Даже и обстоятельства личной жизни говорят о том же: реальный гражданин мира после эмиграции из СССР: и везде он дома, будь то Нью-Йорк, Мехико, Рио-де-Жанейро, или столь полюбившаяся поэту Венеция - один из самых, так сказать, астрономичных и всемирных (наднациональных) городов Европы.
И неслучайно книга поэта, стяжавшая себе Высшую Литературную Награду, называлась "К Урании".
Всё это так.
И, пожалуй, Бродский и в личных устных воспоминаниях или ответах на вопросы оставался уранистом в истинном смысле этого слова.
Его, например, не грели сантименты по поводу Ленинграда его юности и тогдашных приятелей и друзей или даже поклонников.
Нет, его любимым (если не единственным) другом был англичанин Оден, а отнюдь не Уфлянд или Рейн, всё же "по старой памяти" настигший полуравнодушного поэта в Венеции - да не один, а в компании молодых людей из Москвы (которую Бродский никогда не любил даже в юности).
Да и Ленинград к моменту встречи с Рейном (ажно в 1961 году заслужившим посвящение великого "Рождественского романса", как все мы в молодости посвящаем свои стихи друзьям или приятным собутыльникам), да, и Ленинград к неотменному моменту встречи с Рейном не интересовал Бродского нисколько.
Но Рейн не отчаивался и с упорством советского еврея подвигал "прекрасного Иосифа" на соответствующие откровения: например, на выражение пиетета к Галичу.

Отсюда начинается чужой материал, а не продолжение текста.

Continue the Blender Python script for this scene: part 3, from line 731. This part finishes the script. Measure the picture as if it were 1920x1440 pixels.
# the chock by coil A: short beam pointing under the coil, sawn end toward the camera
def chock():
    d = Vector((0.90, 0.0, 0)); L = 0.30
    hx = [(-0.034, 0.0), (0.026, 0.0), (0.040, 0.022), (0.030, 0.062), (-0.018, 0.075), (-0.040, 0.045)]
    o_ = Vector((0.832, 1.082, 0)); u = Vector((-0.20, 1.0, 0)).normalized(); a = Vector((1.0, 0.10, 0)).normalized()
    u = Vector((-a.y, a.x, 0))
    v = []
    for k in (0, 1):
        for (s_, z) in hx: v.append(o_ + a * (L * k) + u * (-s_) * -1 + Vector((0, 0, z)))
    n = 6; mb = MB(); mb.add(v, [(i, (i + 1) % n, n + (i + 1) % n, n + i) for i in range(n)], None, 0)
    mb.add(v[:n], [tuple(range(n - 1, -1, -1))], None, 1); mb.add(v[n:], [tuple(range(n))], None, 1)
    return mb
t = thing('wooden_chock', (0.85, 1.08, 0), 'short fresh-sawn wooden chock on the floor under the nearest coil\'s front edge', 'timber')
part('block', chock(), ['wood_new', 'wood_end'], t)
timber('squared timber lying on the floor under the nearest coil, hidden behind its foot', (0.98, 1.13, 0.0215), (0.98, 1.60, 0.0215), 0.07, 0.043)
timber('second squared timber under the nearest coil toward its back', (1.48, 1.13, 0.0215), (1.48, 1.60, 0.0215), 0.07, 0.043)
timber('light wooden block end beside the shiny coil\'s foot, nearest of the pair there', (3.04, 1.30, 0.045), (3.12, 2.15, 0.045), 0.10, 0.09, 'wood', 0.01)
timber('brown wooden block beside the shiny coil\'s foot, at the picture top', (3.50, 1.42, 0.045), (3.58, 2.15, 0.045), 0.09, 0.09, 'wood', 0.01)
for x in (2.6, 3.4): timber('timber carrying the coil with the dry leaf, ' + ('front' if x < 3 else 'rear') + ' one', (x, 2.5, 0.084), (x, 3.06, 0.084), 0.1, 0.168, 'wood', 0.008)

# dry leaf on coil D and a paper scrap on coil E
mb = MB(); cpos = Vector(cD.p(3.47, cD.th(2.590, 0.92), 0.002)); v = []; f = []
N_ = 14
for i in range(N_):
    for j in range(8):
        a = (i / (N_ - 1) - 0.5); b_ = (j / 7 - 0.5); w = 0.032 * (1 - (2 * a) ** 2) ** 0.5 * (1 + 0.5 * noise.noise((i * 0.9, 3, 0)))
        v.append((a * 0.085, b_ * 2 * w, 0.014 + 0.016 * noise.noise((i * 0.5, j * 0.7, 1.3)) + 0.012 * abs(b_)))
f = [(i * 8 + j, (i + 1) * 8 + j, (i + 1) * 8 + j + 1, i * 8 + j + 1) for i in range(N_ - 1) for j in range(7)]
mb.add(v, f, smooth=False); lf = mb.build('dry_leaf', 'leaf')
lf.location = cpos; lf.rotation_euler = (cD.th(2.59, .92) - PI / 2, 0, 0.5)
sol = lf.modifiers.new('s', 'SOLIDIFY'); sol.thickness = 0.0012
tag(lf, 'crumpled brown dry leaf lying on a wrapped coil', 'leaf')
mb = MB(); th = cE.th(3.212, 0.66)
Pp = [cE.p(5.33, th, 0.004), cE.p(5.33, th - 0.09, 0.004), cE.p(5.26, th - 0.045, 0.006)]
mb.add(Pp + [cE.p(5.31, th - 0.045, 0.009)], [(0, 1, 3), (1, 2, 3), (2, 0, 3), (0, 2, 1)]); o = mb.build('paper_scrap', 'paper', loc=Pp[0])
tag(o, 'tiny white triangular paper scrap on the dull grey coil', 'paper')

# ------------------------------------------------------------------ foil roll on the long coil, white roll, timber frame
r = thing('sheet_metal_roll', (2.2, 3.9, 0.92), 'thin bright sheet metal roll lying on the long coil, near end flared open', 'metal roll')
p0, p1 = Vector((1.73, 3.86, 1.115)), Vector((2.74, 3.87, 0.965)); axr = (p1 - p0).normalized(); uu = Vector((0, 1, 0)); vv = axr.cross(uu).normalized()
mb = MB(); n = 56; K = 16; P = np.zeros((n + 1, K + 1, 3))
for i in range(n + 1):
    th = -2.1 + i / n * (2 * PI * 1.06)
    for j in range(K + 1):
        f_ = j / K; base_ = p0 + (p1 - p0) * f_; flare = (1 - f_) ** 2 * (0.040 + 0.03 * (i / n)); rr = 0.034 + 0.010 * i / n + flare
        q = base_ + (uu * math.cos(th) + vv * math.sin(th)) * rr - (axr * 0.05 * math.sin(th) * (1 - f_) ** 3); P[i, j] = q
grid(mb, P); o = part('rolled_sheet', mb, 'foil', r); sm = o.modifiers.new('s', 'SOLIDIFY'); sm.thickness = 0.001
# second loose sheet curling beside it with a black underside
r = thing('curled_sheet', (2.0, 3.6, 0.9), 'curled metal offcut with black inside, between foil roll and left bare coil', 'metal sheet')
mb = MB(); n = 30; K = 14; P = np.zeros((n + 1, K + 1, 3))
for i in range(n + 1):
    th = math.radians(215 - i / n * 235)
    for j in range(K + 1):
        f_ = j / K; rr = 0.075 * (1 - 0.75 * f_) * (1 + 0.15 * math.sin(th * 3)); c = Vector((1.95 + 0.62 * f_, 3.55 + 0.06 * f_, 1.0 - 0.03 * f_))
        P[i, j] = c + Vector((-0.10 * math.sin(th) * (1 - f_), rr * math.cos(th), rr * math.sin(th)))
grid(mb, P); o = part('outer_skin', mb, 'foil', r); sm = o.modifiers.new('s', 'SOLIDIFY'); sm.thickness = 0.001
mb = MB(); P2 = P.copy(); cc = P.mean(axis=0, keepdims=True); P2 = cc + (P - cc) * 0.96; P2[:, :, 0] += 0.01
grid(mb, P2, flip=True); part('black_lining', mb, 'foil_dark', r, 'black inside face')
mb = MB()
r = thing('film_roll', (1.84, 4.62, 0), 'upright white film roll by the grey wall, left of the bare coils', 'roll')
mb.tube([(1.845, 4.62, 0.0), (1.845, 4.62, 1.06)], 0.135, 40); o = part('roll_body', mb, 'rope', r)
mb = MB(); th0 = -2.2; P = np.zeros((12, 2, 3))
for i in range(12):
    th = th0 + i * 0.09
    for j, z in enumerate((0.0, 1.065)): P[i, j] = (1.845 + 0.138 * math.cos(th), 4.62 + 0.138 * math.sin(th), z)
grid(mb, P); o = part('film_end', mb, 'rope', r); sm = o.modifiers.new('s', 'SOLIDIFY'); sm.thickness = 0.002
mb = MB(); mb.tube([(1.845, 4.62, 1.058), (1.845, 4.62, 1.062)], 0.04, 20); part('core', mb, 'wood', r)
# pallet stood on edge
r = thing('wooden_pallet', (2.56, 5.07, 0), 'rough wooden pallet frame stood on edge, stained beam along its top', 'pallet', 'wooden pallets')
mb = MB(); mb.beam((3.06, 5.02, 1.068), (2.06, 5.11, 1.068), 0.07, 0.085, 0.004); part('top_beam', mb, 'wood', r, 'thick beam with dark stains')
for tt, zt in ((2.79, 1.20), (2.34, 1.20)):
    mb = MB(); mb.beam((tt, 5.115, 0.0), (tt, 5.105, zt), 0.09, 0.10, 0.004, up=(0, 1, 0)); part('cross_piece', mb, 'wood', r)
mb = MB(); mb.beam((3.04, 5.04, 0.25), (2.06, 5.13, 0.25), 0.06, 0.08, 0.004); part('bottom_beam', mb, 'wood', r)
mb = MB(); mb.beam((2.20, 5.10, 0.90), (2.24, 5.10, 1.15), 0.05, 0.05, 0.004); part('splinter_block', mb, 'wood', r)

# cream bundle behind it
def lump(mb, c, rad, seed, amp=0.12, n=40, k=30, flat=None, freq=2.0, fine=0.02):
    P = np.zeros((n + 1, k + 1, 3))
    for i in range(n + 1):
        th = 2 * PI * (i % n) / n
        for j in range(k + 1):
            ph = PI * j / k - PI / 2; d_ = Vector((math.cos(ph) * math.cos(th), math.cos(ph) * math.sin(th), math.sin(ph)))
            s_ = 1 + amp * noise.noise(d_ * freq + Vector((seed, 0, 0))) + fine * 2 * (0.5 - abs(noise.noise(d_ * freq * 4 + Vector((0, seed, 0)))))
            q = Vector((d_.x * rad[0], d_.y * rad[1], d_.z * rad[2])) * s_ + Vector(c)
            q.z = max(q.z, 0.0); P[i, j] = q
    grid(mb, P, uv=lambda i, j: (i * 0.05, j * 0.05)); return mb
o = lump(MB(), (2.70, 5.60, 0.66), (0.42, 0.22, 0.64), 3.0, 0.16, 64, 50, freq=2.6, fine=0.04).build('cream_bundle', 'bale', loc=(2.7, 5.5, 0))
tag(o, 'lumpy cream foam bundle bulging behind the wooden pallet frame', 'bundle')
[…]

Но Бродский вслух предпочитал Галичу - Высоцкого (что в планы Рейна явно не входило) и вообще, вёл себя не былым соседом по коммуналке или Лито, но жителем дальней звезды, плохо различимой с Земли в еврейские телескопы.
Честно говоря, ТАКОЙ Бродский мне нравится больше, нежели Бродский знаменитого "суда" или ссылки в деревню Норенская Архангельской области когда-то.
Видно: человек сделал себя САМ: не закончив даже восьмилетки, стал тем, кем стал.
А Рейн и ему подобные остались теми, кем были всегда: и в поэзии и в жизни.